German sportswear giant Adidas has written to the International Association of Athletics Federations that it is terminating its sponsorship deal three years early.

An 11-year agreement was signed by Adidas with the world governing body of athletics in 2008 reported to be worth around £23m. Citing anonymous sources, BBC reported the sponsorship deal, which was signed in November 2008, was worth around $8 million (5.61 million pounds) per year. The company is one of the IAAF’s “Official Partners” along with Canon, Toyota, Seiko, TDK, TBS, and Mondo. Adidas is also the oldest commercial partner of FIFA, the governing body of world football that is embroiled in its own corruption scandal.
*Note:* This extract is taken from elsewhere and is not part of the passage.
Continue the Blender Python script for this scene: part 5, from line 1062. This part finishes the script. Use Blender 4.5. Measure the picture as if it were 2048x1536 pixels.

BBC reported that the German sportswear giant was prompted by the ongoing doping and corruption scandal. It is believed that the move to terminate the deal by Adidas will result in tens of millions of dollars in lost income. It is speculated that Adidas told the IAAF in November about this termination in November after the publication of first report of the World Anti-Doping Agency (WADA) Independent Commission that detailed claims of “state-sponsored doping” within Russia. The commission released a second report recently in which it accused the governing body of athletics of having “embedded corruption” at the very top of the organization under former president Lamine Diack. Diack and his son, Papa Massata, are presently under investigation by French police over corruption allegations and both have denied wrongdoing.

An Adidas spokeswoman said Adidas has a clear anti-doping policy in place and therefore we are in close contact with the IAAF to learn more about their reform process. In reply, the IAAF said it is in close contact with all its sponsors and partners as we embark on our reform process.

In another development, the head of UK Anti-Doping was criticized by the Football Association for making “unhelpful” and “misleading” comments about drug-taking in the sport. Nicole Sapstead said “football was at risk”. The UKAD chief said she would give importance to talks with Arsenal boss Arsene Wenger after he spoke out on the topic. The FA says it will seek a meeting with UK Anti-Doping over her comments.

Darren Bailey, the FA’s director of football governance and administration, said the comments of Sapstead were “speculative” and “unhelpful” and added that they had no “evidential basis”. Bailey went on to add that such comments create a misleading impression and he will be taking this up with UKAD at the highest level. Wenger said on Thursday he was happy to meet Sapstead to discuss the issue of doping. Wenger remarked what is important is that we all try to show we don’t accept it and also said it is important to think that when a guy wins it is because he is the best, not because he has taken illegal substances.

Bailey confirmed the FA had already spoken to Wenger and remarked the FA has no current information to suggest the public cannot trust in the measures we have in place, nor should anyone think English football would ever get complacent to the risks of doping.